Street and parking improvements are on the way for the popular area.

 Businesses open and close and open and close in the West Seventh area. But, bars, they just open and stay open. The city reports that trend led to a 38 percent increase in overall crime in the area from 2015 to 2017. Most of the crimes — the majority of which are vehicle burglaries, fights and public intoxications — occur between 10 p.m. and 3 a.m. “The situation is dangerous and could get out of control,” said assistant city manager Fernando Costa. “Doing nothing is not an option. We must do something of significance to protect public safety.”

Voters approved a 2018 bond program that will improve the right-of-way from the Trinity River west to University Drive. Proposed improvements include upgraded traffic and pedestrian signals and railroad crossings, shared bus/bike lanes, a landscaped median, mid-block crosswalks with pedestrian islands, and sidewalk and street light improvements. The cost is expected to be about $1 million. Construction will begin in November 2018 and is expected to be complete in May 2019.

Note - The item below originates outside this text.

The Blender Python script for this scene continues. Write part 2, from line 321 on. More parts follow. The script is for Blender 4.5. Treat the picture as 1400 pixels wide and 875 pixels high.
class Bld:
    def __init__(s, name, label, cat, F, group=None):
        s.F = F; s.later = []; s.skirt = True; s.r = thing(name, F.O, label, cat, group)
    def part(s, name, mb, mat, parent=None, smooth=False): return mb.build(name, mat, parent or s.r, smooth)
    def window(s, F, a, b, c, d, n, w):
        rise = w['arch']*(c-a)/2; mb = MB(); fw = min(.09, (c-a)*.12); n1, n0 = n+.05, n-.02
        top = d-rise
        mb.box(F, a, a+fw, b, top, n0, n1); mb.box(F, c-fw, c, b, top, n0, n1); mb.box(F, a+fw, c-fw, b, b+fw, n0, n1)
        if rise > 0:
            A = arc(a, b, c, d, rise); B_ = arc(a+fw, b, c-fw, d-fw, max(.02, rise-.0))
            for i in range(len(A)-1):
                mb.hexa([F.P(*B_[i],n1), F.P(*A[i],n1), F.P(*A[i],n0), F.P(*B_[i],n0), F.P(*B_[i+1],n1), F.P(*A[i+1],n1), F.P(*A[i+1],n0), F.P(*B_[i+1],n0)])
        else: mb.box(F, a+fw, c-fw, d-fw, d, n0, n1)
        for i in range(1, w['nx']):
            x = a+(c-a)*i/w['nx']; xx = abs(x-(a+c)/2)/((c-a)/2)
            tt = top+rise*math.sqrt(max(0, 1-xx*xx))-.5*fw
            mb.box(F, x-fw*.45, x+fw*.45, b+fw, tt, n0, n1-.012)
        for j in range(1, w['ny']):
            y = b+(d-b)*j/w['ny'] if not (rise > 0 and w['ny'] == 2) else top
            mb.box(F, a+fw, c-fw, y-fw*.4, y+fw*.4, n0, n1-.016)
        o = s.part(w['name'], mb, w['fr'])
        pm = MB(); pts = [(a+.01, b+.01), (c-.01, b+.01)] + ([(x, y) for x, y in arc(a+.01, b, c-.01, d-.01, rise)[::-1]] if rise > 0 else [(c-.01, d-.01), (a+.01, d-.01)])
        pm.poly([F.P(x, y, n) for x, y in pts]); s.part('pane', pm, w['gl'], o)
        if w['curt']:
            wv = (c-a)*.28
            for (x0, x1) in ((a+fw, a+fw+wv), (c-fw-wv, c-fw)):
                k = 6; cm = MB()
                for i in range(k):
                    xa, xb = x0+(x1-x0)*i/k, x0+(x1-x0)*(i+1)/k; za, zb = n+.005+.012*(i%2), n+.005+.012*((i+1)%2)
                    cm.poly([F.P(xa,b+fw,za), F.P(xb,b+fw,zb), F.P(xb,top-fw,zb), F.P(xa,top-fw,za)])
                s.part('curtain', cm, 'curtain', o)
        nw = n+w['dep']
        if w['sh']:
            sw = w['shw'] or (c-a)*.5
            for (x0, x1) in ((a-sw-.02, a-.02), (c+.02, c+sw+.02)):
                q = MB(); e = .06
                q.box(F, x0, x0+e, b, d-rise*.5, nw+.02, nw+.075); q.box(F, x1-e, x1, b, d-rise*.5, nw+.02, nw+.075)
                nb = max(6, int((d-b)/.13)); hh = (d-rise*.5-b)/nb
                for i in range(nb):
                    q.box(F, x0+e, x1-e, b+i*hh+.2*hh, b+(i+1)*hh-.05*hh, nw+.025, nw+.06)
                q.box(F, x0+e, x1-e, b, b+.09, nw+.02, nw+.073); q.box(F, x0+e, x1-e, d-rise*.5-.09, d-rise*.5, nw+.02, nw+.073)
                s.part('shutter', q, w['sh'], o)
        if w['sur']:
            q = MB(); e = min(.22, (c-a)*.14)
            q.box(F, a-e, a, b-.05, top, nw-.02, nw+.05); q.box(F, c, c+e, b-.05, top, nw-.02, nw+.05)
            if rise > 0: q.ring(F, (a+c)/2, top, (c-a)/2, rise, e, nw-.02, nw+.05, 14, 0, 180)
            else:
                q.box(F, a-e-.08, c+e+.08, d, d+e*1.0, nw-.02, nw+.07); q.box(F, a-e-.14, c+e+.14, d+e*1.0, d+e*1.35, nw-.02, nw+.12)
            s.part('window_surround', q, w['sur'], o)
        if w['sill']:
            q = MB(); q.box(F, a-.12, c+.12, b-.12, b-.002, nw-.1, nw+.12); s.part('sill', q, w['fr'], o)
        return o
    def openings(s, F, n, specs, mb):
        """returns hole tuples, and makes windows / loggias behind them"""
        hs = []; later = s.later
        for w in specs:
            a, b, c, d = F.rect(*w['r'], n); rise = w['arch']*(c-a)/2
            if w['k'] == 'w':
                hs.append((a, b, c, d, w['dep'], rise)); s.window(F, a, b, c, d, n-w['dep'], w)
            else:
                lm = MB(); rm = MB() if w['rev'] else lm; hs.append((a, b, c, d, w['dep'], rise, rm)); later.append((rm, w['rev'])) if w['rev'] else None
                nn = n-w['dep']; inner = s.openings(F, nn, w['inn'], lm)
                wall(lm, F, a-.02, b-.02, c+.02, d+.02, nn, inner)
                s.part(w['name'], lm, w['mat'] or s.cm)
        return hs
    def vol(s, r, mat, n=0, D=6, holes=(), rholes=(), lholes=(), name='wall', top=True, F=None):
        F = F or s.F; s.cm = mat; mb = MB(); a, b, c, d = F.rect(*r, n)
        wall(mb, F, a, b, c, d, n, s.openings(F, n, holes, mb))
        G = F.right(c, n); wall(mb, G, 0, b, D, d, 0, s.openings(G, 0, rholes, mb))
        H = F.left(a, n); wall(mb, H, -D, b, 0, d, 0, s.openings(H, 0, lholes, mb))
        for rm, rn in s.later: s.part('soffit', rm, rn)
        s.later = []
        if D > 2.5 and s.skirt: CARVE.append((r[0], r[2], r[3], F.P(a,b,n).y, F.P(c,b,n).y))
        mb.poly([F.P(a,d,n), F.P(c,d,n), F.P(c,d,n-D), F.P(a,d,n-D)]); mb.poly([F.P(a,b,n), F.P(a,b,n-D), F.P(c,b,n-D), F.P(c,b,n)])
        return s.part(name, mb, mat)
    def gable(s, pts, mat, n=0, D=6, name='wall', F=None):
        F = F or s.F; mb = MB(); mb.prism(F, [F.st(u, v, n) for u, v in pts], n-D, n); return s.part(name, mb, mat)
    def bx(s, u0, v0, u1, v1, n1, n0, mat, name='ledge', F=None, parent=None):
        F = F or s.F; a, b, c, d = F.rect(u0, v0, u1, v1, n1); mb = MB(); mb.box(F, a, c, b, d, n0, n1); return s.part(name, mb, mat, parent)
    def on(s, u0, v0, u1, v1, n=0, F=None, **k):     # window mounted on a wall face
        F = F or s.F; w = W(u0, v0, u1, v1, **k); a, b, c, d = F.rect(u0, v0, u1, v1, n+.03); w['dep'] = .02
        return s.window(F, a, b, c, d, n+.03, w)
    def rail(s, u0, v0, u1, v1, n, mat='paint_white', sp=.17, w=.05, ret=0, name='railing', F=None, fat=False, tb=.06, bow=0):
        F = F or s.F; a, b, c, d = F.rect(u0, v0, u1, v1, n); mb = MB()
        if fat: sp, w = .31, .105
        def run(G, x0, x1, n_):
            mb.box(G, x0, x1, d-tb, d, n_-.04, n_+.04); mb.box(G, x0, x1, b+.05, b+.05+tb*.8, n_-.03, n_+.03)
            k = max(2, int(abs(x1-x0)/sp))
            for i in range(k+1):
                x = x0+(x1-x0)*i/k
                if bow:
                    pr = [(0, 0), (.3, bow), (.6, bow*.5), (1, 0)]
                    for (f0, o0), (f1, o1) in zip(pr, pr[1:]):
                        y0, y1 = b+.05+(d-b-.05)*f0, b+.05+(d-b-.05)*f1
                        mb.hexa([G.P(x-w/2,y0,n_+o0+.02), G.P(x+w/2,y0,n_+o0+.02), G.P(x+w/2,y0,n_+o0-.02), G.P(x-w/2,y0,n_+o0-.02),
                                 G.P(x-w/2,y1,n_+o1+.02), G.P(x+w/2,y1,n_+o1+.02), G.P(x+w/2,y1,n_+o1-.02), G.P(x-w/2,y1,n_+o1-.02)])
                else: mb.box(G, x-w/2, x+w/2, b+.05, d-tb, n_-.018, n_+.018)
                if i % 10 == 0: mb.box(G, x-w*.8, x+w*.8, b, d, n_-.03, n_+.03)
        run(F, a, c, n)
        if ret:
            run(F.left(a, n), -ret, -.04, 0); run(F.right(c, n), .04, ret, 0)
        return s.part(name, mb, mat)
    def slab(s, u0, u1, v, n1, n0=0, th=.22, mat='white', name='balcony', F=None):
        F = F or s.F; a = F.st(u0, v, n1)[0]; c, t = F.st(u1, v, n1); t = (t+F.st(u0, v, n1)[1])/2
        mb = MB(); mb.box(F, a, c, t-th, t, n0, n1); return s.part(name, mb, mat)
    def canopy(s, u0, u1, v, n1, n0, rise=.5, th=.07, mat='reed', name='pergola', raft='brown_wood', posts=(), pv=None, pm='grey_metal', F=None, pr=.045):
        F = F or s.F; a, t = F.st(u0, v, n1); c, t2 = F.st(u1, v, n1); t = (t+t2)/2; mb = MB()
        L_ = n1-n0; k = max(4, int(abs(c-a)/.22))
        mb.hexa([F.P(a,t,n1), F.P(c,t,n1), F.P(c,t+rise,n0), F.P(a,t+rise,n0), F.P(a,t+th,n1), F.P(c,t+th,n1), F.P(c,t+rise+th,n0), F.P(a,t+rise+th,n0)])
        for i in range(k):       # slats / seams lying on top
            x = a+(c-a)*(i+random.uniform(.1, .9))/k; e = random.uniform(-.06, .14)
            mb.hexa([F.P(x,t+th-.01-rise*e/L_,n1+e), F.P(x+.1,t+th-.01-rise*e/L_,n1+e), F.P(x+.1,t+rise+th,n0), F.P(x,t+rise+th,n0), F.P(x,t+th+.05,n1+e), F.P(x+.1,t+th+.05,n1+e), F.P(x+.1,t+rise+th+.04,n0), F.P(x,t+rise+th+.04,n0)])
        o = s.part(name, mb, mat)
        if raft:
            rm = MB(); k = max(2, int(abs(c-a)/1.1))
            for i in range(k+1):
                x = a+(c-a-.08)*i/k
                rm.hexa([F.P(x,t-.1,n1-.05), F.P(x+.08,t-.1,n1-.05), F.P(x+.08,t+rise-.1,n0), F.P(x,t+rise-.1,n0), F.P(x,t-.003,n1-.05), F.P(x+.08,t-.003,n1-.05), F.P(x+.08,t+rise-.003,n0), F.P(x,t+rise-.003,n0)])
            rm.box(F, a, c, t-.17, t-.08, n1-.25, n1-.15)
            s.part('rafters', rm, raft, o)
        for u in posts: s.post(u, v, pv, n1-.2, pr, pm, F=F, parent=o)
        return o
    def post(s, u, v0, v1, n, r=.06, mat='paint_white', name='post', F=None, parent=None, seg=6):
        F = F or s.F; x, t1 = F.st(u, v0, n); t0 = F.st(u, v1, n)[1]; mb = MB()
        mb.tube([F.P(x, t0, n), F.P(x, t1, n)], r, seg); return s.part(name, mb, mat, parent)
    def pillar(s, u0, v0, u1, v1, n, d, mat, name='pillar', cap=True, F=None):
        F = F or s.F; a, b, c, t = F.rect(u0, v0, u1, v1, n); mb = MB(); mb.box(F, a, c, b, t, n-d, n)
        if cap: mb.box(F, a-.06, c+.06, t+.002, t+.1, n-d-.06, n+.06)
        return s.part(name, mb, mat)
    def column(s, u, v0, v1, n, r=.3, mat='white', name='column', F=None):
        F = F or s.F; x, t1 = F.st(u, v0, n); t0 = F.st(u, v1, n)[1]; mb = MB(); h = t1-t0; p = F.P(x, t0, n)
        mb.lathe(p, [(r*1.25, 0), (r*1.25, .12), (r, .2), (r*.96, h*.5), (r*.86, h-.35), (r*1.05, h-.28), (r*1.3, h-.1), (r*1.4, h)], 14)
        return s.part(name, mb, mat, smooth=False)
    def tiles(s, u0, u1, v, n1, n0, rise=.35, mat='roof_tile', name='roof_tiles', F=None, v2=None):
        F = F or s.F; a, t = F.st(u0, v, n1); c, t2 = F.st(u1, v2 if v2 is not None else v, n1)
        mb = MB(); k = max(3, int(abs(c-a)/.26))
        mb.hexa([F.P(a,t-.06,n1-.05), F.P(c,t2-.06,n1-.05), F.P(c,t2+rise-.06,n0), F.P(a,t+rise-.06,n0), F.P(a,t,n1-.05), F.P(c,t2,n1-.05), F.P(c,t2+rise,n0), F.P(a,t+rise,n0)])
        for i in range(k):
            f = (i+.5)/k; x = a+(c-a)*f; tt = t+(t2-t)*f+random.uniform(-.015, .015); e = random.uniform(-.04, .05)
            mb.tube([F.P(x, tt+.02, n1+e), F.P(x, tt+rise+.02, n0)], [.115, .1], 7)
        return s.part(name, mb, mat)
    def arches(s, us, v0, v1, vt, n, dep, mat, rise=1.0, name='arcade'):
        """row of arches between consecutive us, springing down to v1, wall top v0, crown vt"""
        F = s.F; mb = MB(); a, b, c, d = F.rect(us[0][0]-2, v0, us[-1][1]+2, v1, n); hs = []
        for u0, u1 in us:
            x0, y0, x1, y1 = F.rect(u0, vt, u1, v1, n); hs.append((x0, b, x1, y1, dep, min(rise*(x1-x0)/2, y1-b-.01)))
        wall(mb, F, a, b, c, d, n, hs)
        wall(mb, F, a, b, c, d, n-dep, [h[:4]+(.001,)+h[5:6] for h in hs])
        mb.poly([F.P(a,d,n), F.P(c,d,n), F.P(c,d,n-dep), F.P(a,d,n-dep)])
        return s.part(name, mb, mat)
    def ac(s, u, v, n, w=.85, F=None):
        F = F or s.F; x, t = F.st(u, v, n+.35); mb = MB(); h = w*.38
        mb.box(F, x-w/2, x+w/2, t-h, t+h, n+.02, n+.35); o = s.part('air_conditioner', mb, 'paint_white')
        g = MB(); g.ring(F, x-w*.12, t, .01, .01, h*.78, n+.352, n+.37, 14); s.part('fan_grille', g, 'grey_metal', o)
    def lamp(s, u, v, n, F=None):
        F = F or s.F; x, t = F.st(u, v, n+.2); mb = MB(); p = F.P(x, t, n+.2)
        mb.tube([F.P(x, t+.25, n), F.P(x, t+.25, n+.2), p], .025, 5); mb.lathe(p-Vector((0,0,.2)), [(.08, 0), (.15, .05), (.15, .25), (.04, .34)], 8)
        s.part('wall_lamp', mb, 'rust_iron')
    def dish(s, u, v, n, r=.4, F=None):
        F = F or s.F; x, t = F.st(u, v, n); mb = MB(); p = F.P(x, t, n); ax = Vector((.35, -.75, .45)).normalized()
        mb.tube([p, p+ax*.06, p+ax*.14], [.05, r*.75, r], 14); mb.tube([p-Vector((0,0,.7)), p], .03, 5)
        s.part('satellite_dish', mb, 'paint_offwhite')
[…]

The West Seventh Restaurant and Bar Association is also working to address the loud mutters of complaints about the area’s parking. Under a new agreement, 400 spaces of free parking will be available 24 hours a day beginning in early August.

Likewise, the city will install up to 250 parking meters in July in and around the area.

Trinity Metro’s rebranded bus, “The Dash,” will also look to alleviate parking woes in March of next year. Five electric buses, operating from 10 a.m. - 10 p.m. on weekdays and until 12:30 a.m. on weekends, will link Currie Street to downtown and the Intermodal Transportation Center. Trinity Metro will fund 75 percent, and the City of Fort Worth has committed $150,000 per year for three years.